How to answer: “Tell me something about you that’s not on your resume.”
What they’re actually asking
By the final round they've read your resume four times; now they're testing self-curation — what you choose to reveal when the format is wide open. The best answers surface a quality the job needs but a resume can't hold: persistence, calm, the way you treat people when nothing is graded.
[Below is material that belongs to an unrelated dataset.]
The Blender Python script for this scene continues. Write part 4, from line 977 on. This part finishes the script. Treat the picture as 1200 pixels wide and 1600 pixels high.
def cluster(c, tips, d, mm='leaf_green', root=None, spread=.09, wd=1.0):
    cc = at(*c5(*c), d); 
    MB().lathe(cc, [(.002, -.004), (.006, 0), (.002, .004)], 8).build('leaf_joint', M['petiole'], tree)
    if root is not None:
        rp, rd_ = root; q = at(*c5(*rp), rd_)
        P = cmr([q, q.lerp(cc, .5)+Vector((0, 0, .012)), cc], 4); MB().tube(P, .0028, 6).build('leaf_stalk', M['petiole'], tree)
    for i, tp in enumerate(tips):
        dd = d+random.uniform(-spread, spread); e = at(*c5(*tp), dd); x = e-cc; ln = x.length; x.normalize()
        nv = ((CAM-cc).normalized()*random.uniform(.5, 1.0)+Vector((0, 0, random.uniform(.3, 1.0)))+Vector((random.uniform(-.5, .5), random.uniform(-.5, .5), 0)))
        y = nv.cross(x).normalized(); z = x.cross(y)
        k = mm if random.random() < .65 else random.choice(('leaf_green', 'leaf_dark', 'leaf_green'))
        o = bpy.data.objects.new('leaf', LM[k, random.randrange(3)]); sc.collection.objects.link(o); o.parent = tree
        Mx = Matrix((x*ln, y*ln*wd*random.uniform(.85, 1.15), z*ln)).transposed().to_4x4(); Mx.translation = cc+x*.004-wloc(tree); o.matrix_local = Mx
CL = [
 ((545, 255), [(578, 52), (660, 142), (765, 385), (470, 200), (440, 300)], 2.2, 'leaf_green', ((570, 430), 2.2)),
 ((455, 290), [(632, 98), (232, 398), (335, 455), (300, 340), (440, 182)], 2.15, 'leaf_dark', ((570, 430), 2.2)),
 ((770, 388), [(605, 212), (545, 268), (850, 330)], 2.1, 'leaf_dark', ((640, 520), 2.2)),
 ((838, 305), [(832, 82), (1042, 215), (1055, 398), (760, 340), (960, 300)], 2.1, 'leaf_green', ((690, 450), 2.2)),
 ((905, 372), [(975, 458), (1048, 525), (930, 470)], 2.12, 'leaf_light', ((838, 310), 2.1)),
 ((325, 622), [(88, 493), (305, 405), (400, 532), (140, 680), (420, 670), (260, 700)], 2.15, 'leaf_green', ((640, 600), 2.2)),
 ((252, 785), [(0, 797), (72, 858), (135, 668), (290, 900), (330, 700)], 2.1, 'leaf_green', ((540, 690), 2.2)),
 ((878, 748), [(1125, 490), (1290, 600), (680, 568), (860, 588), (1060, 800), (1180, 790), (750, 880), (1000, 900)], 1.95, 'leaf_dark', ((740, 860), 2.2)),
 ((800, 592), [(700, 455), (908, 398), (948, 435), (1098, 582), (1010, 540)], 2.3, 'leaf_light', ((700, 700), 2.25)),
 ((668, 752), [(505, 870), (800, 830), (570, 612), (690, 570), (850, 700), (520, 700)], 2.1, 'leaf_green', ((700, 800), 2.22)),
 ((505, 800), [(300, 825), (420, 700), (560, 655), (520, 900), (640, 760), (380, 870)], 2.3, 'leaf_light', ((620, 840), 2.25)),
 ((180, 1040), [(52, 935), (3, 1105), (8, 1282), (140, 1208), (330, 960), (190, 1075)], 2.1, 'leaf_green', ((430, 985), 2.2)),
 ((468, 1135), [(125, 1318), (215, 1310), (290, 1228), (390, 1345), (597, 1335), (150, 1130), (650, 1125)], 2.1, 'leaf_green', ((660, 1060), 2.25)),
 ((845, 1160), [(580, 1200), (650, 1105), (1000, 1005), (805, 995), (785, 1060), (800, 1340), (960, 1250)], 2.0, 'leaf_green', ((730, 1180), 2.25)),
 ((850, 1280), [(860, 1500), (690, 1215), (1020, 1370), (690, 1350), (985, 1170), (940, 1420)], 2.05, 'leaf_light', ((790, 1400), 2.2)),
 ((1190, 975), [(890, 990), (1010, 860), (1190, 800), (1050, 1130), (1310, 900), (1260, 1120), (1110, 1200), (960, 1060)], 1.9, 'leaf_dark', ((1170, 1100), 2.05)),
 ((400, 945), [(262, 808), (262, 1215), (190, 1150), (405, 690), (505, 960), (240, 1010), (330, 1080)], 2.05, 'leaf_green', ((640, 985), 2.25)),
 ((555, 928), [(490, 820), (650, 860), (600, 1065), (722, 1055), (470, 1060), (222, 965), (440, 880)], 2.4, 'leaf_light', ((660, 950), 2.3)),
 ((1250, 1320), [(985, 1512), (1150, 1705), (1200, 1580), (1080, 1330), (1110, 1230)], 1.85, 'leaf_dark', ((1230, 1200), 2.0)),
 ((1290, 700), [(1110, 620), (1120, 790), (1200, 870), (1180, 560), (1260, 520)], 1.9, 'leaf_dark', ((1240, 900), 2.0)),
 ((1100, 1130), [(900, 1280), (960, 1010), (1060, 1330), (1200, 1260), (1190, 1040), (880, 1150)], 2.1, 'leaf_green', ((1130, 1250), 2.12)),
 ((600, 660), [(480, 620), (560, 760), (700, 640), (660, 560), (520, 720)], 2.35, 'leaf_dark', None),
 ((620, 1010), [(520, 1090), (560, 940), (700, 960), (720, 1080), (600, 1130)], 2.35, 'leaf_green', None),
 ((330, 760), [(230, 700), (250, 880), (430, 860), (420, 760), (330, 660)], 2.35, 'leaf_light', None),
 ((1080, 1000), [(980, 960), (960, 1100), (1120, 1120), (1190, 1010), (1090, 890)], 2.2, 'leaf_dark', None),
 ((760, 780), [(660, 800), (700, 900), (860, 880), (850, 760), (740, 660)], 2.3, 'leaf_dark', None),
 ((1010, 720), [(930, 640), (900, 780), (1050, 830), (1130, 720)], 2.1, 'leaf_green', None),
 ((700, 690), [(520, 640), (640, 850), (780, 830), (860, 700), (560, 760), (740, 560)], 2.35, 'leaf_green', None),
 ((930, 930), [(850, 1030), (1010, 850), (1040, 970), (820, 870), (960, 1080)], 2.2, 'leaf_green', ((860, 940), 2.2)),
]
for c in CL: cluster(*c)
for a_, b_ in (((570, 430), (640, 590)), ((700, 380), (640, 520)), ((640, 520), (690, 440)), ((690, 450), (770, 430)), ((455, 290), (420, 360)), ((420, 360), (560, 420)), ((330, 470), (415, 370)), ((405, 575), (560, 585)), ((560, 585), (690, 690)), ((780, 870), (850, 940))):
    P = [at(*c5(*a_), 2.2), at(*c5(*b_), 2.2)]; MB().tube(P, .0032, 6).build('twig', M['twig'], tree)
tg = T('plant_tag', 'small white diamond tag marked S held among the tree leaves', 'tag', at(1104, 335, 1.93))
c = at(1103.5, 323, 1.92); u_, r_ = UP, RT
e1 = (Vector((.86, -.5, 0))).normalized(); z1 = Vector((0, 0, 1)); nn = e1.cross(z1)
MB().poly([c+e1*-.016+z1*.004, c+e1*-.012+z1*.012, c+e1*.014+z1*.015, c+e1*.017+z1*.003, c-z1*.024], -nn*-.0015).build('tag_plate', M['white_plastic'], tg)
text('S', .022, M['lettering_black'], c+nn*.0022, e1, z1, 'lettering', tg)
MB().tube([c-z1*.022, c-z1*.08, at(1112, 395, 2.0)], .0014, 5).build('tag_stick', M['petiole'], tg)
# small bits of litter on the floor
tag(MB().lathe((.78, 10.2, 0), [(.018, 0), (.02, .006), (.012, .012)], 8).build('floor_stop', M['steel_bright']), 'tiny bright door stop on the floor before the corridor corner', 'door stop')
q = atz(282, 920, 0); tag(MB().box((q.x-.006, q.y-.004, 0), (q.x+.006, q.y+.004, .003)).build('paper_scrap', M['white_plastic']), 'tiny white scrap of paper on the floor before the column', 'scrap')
How to structure your answer
Pick one true thing with a story attached, and choose it strategically: it should make them MORE confident in you for this role, approached from an angle no bullet point could take. A hobby is fine only if it reveals a work-relevant trait. Keep it under a minute and let it breathe — this is the most human moment of the interview.
Example answer
“I've played in a jazz trio for six years, and it rewired how I work more than any job has. Jazz is real-time error recovery in public: someone drops a beat, and the skill isn't avoiding the mistake — it's absorbing it so smoothly the audience thinks it was intentional. I stopped fearing mistakes in meetings the same year I started gigging. When a launch goes sideways now, my instinct isn't to freeze or assign blame mid-song; it's to keep time and resolve the chord. My resume says 'incident response.' The trio is where I actually learned it.”
What sinks people
- Answering with a resume item anyway — "I’m also proficient in Excel" wastes the human moment
- Oversharing something personal that doesn’t serve your candidacy
- A hobby with no bridge to the job. The story needs a "which is why" clause.
A sample answer is someone else’s answer.